La décision d’adéquation est subordonnée à la réalisation d’une condition : la Commission européenne doit pouvoir constater l’effectivité et la disponibilité des voies juridictionnelles américaines créées par l’Executive Order du 7 octobre 2022 promulgué par Joe Biden. Ce texte marque le début d’un nouveau cadre juridique pour les transferts de données personnelles entre l’Union européenne et les Etats-Unis. Il instaure un Data Privacy Framework (« DPF ») qui n’est pas une simple révision du Privacy Shield invalidé en 2020.
L’objectif du DPF est de construire un nouveau système de contrôle qui répond aux besoins concrets d’un recours effectif, indépendant, impartial, avec de véritables pouvoirs opposables et contraignants au bénéfice des ressortissants européens. A ce titre, le Privacy & Civil Liberties Oversight Board joue et jouera un rôle singulier, par exemple avec la publication d’un rapport annuel pour s’assurer de l’effectivité et l’indépendance des décisions prises.
Le CEPD – qui réunit les autorités nationales de protection des données – a été consulté sur le projet d’adéquation du DPF et a publié le 28 février 2023 un de ses avis les plus positifs qui soient, au regard des difficultés antérieures. Le CEPD salue les progrès significatifs sur la nécessité, la proportionnalité et sur le tribunal indépendant chargé de se prononcer sur les activités des services de renseignement et d’enquête des Etats-Unis, ce qui marque une véritable réponse aux griefs formulés par la CJUE dans l’arrêt Schrems II. Le nouvel organe administratif américain dispose de véritables pouvoirs d’enquête, de décision – pouvant aller jusqu’à ordonner la suppression des données –, tout en étant impartial et indépendant.
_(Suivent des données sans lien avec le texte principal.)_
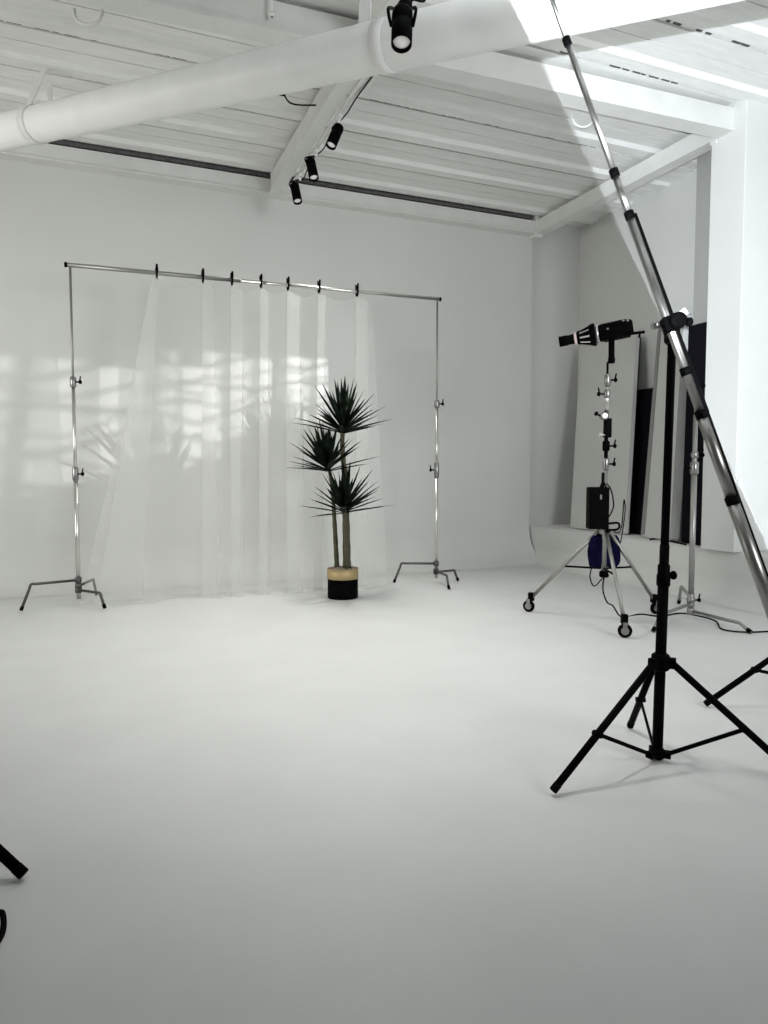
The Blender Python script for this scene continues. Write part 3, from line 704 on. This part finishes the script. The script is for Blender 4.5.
ztop = HB(332)
bst = black_stand('boom_stand', 'black tripod stand in the foreground holding the long boom arm', cB, feetB, HB(662), HB(753), [HB(580) + .02], [(.045, HB(575), .0215), (HB(590), HB(545), .019), (HB(560), ztop, .0165)])
bst.rotation_euler = Matrix.Rotation(math.radians(.7), 3, FH).to_euler()
# second stand, mostly out of frame to the right
c2 = rz_pt(2.24, 3.50)
f1 = ground(705, 707)
r2 = f1 - c2; rot = lambda v, a: V((v.x * math.cos(a) - v.y * math.sin(a), v.x * math.sin(a) + v.y * math.cos(a), 0))
black_stand('light_stand', 'black tripod stand cut by the right edge of the frame', c2, [f1, c2 + rot(r2, 2.094), c2 + rot(r2, -2.094)], .44, .12, [1.1], [(.06, 1.1, .020), (1.0, 2.6, .016)])
hx = at_depth(801, 132, 3.5); hx = V((c2.x, c2.y, hx.z))
t = thing('barn_door_lamp', 'black lamp head cut by the upper right edge, beside the column top', 'lamp', V((c2.x, c2.y, 2.6)))
aim = (FH * .5 + RH * .3 + V((0, 0, -.25))).normalized(); hx = V((c2.x, c2.y, hx.z)) + RH * .02
mb = MB(); mb.lathe(hx, aim, [(-.16, .08), (-.15, .10), (.02, .105), (.10, .16), (.11, .16), (.11, .15), (.03, .09)], 28); mb.build('lamp_body', M_PLASTIC, t)
mb = MB(); mb.tube(bez([hx - RH * .115, hx - RH * .13 - V((0, 0, .12)), V((c2.x, c2.y, hx.z - .22)), hx + RH * .13 - V((0, 0, .12)), hx + RH * .115], 6), .012, 8); mb.rod((c2.x, c2.y, hx.z - .25), (c2.x, c2.y, hx.z - .20), .022); mb.build('yoke', M_BLACK, t)
mb = MB()
for sx, sy in ((-1, 0), (1, 0)):
    cc = hx + aim * .19 + RH * (.175 * sx); mb.box(cc, (.006, .16, .22), ((RH * sx + aim * -.35).normalized(), aim, V((0, 0, 1))))
mb.build('barn_door', M_BLACK, t)
knob(t, hx - RH * .11 + V((0, 0, .09)), -RH, .10); knob(t, hx - RH * .11 - V((0, 0, .08)), -RH, .09)

# third stand, only a foot shows at the lower left
c3 = rz_pt(-1.60, 2.10); f3 = ground(24, 880); r3 = f3 - c3
black_stand('side_stand', 'black stand leg tip poking in at the lower left edge', c3, [f3, c3 + rot(r3, 2.094), c3 + rot(r3, -2.094)], .42, .08, [1.0], [(.05, 1.0, .0215), (.9, 1.9, .016)], leg_r=.0165)
mb = MB(); gA = lambda x, y, h=.008: ground(x, y) + V((0, 0, h))
mb.tube(bez([gA(-60, 965), gA(-20, 960), at_height(1, 936, .02), at_height(2.5, 914, .05), at_height(-8, 915, .04), gA(-40, 925)], 8), .008, 8)
tag(mb.build('coiled_cable', M_CABLE, None, gA(-20, 940)), 'tiny bit of black cable at the left edge below the leg tip', 'cable')

# ------------------------------------------------------------- boom arm
piv = at_depth(669, 325, 2.80); low = at_depth(778, 628, 2.62); dB = (piv - low).normalized()
def b_at(x, y):      # closest point on the boom to the image ray
    d = ray(x, y).normalized(); w0 = piv - EYE; b = dB.dot(d); den = 1 - b * b; s = (b * d.dot(w0) - dB.dot(w0)) / den; return piv + dB * s
boom = thing('boom_pole', 'long silver boom pole slanting across the right side to the ceiling', 'boom', piv)
off = -FH * .0
pts_ = {k: b_at(*v) for k, v in dict(top=(524, -62), r1=(563, 44), r2=(617, 172), r3=(631, 215), r3b=(688, 371), r4=(703, 414), r5=(734, 500), end=(782, 640)).items()}
for a, b, r in (('top', 'r1', .009), ('r1', 'r2', .0115), ('r2', 'r3', .0135), ('r3', 'r4', .0165), ('r4', 'r5', .0205), ('r5', 'end', .0235)):
    mb = MB(); mb.rod(pts_[a], pts_[b], r, n=20); mb.build('tube_section', M_BOOM, boom)
for k, r in (('r1', .016), ('r2', .018), ('r3', .019), ('r3b', .021), ('r4', .022), ('r5', .025)):
    mb = MB(); mb.rod(pts_[k] - dB * .016, pts_[k] + dB * .016, r, n=20); mb.build('locking_ring', M_BLACK, boom)
mb = MB(); sd = (RH - dB * RH.dot(dB)).normalized(); a = pts_['r3']; mb.tube([a + sd * .018, pts_['r4'] + sd * .022], .011, 8); mb.tube([pts_['r4'] + sd * .025, pts_['end'] + sd * .028], .007, 8); mb.build('guide_rod', M_BLACK, boom)
# clamp between stand and boom
tz = V((cB.x, cB.y, ztop)) + RH * .022; t = thing('boom_clamp', 'black pivot clamp with knobs joining the boom to its stand', 'clamp', tz)
kc = (tz + piv) / 2
mb = MB(); mb.lathe(tz - V((0, 0, .02)), (0, 0, 1), [(-.03, .020), (-.025, .026), (.02, .026), (.035, .018)], 16); mb.build('socket', M_BLACK, t)
c_ = at_depth(675, 322, 2.80)
mb = MB(); mb.lathe(c_, FH, [(-.045, .022), (-.042, .031), (-.024, .034), (-.02, .024), (-.004, .024), (.0, .034), (.030, .03)], 12); mb.build('pivot_disc', M_BLACK, t)
mb = MB(); mb.box(at_depth(672, 334, 2.83), (.05, .05, .07), (RH, FH, V((0, 0, 1))), .012); mb.box(piv, (.065, .05, .05), (dB, sd, dB.cross(sd)), .012); mb.build('clamp_jaw', M_BLACK, t)
knob(t, c_, RH, .05); knob(t, at_depth(664, 330, 2.8), -RH + V((0, 0, .5)), .035, M_DCHROME)
mb = MB(); mb.lathe(at_depth(683, 313, 2.82), (RH * .6 + V((0, 0, .5)) - FH * .4), [(-.02, .010), (-.015, .018), (.012, .018), (.018, .012)], 10); tag(mb.build('clear_knob', M_GLASSK, t), 'small translucent grey knob')

# --------------------------------------------------------------- lights
def area(name, loc, target, size, power, col=(1, 1, 1), spread=None, size_y=None):
    l = bpy.data.lights.new(name, 'AREA'); l.energy = power; l.color = col; l.shape = 'RECTANGLE'; l.size = size; l.size_y = size_y or size
    if spread: l.spread = spread
    o = bpy.data.objects.new(name, l); COL.objects.link(o); o.location = loc
    o.rotation_euler = (V(target) - V(loc)).to_track_quat('-Z', 'Y').to_euler(); return o
def spot(name, loc, direction, power, angle, blend, radius, col=(1, 1, 1)):
    l = bpy.data.lights.new(name, 'SPOT'); l.energy = power; l.spot_size = math.radians(angle); l.spot_blend = blend; l.shadow_soft_size = radius; l.color = col
    o = bpy.data.objects.new(name, l); COL.objects.link(o); o.location = loc; o.rotation_euler = V(direction).to_track_quat('-Z', 'Y').to_euler(); return o

w = bpy.data.worlds.new('daylight'); scene.world = w; w.use_nodes = True
w.node_tree.nodes['Background'].inputs[0].default_value = (.93, .96, 1, 1); w.node_tree.nodes['Background'].inputs[1].default_value = .5
# added wide soft fill from the left, out of frame, no lamp seen there
area('left_fill', (-4.3, 4.6, 2.3), (1.8, 7.2, 1.9), 2.2, 66, (1, 1, .97), spread=math.radians(110))
area('right_fill', (3.6, -.8, 2.5), (2.2, 7.8, 2.0), 1.8, 60, (.97, .99, 1), spread=math.radians(90))  # added fill from the right behind the camera, no lamp seen there
# track spotlights
for i, (c, ax) in enumerate(SPOTS):
    ax = V(ax).normalized(); spot('track_lamp', c + ax * .115, V((0, 0, -1)) + ax * .1 + V((0, (-.12, -.2, -.3, .18)[i], 0)), (200, 105, 60, 125)[i], 98, 1.0, .12, (1, .985, .95))
# light in the snoot, behind the pattern plate
spot('snoot_lamp', rear + strobe_axis * (Ltot * .995 - .12), strobe_axis, 800, 38, .1, .0012)
# added unseen lamp behind the camera, its beam cut straight across, thrown at the ceiling and the column
Lp = EYE - ray(678, 357) * .5
cA = at_height(523, 25, DECK); cB_ = at_height(600, 190, DECK)
nL = (cA - Lp).cross(cB_ - Lp).normalized()
if nL.dot(V((5.3, 4, 2)) - Lp) < 0: nL = -nL
spot('added_flood_lamp', Lp, nL, 2600, 180, 0, .010, (.86, .92, 1))
lamp = thing('added_flood_lamp_stand', 'added unseen flood lamp on a pole behind the camera, with plates that cut its beam', 'lamp', Lp)
X_ = V((1, 0, 0))
bk_ = Lp - FH * .12
mb = MB(); mb.rod((bk_.x, bk_.y, .02), bk_, .016); mb.build('pole', M_BLACK, lamp); mb = MB(); mb.lathe((bk_.x, bk_.y, 0), (0, 0, 1), [(0, .16), (.015, .15), (.02, .03)], 24); mb.build('base', M_BLACK, lamp)
mb = MB(); mb.lathe(bk_, FH, [(-.1, .03), (-.08, .05), (.06, .05), (.07, .04)], 20); mb.build('lamp_body', M_BLACK, lamp)
uu = V((0, 2.75 - Lp.y, DECK - Lp.z)).normalized(); vv = V((0, -uu.z, uu.y))
mb = MB(); mb.box(Lp + uu * -.0 + vv * .02 + X_ * .17, (.40, .18, .002), (X_, uu, vv)); mb.build('barn_door', M_BLACK, lamp)  # upper plate added to keep the beam off the near ceiling
u2 = V((0, 4.59 - Lp.y, LEDGE - Lp.z)).normalized(); v2 = V((0, -u2.z, u2.y))
mb = MB(); mb.box(Lp + u2 * .0 - v2 * .02 + X_ * .17, (.40, .18, .002), (X_, u2, v2)); mb.build('barn_door', M_BLACK, lamp)  # lower plate added to stop the beam below the ledge
u3 = (V((5.3, 3.3, 0)) - V((Lp.x, Lp.y, 0))).normalized(); v3 = V((u3.y, -u3.x, 0))
mb = MB(); mb.box(Lp + v3 * .03 + u3 * .03, (.20, .002, .22), (u3, v3, V((0, 0, 1)))); mb.build('barn_door', M_BLACK, lamp)  # side plate added to keep the beam off the near right wall

scene.view_settings.view_transform = 'Standard'; scene.view_settings.look = 'None'; scene.view_settings.gamma = 1
scene.view_settings.use_curve_mapping = False; scene.view_settings.exposure = -0.15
L’ensemble des changements apportés par le DPF se traduisent en pratique par des changements au sein même des administrations et services fédéraux de resenignement et d’enquête américains.
Les entreprises américaines, pour leur part, devront toujours faire l’objet d’une certification et suivre un corpus de règles pour pouvoir prétendre bénéficier de la décision d’adéquation, sous le contrôle du Department of Commerce.
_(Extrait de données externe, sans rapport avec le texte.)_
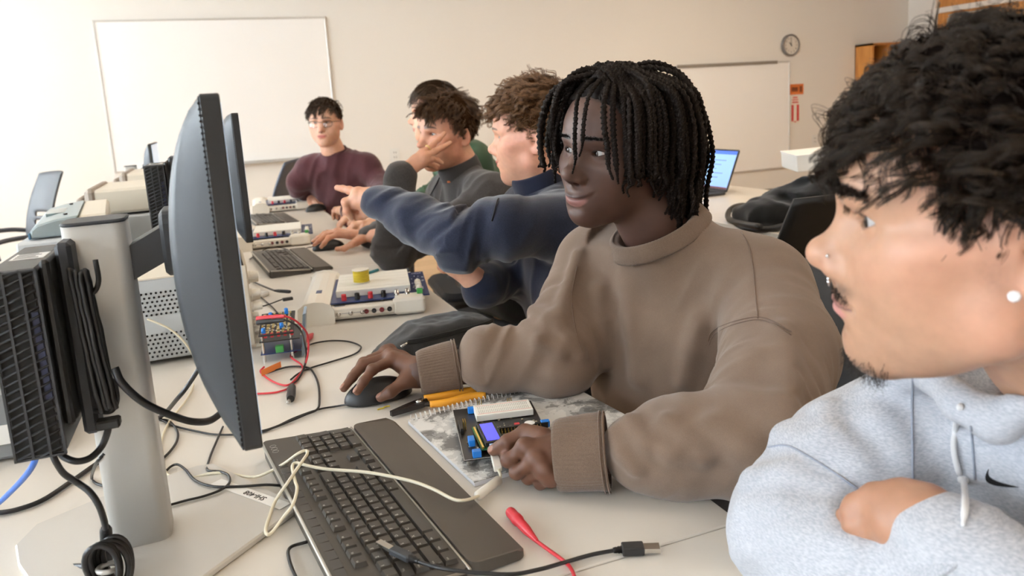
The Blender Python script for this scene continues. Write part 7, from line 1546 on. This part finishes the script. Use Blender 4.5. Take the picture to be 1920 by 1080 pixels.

Les points d’attention qui entourent le processus d’adéquation en cours
La Commission européenne et certains Etats membres – dont la France – veulent s’assurer que les transferts ultérieurs de données feront l’objet de garanties en cascade, identiques à celles prises par la première entreprise adhérente au DPF et destinataire de données en provenance de l’Union européenne.
Le Geste et les représentants des entreprises européennes en général, veulent s’assurer que la décision d’adéquation sera autosuffisante pour les Etats membres, c’est-à-dire qu’elle ne sera pas interprétée par les régulateurs nationaux dans des conditions qui exigeraient des garanties supplémentaires à celles fixées par la Commission européenne dans sa décision.
De part et d’autre, chacun exerce un principe de précaution sur le suivi de l’application de cet accord au fil des futures administrations américaines et des interprétations européennes qui peuvent s’avérer parfois divergentes entre régulateurs nationaux.
Une adoption annoncée pour l’été 2023
La décision d’adéquation est attendue pour le début de l’été 2023. A compter de son adoption, les entreprises américaines qui le souhaitent pourront soumettre leur candidature et présenter leur certification auprès du département du Commerce américain pour figurer dans la liste des destinataires de données personnelles en provenance d’Europe qui relèvent d’un mécanisme d’adéquation prévu par le RGPD.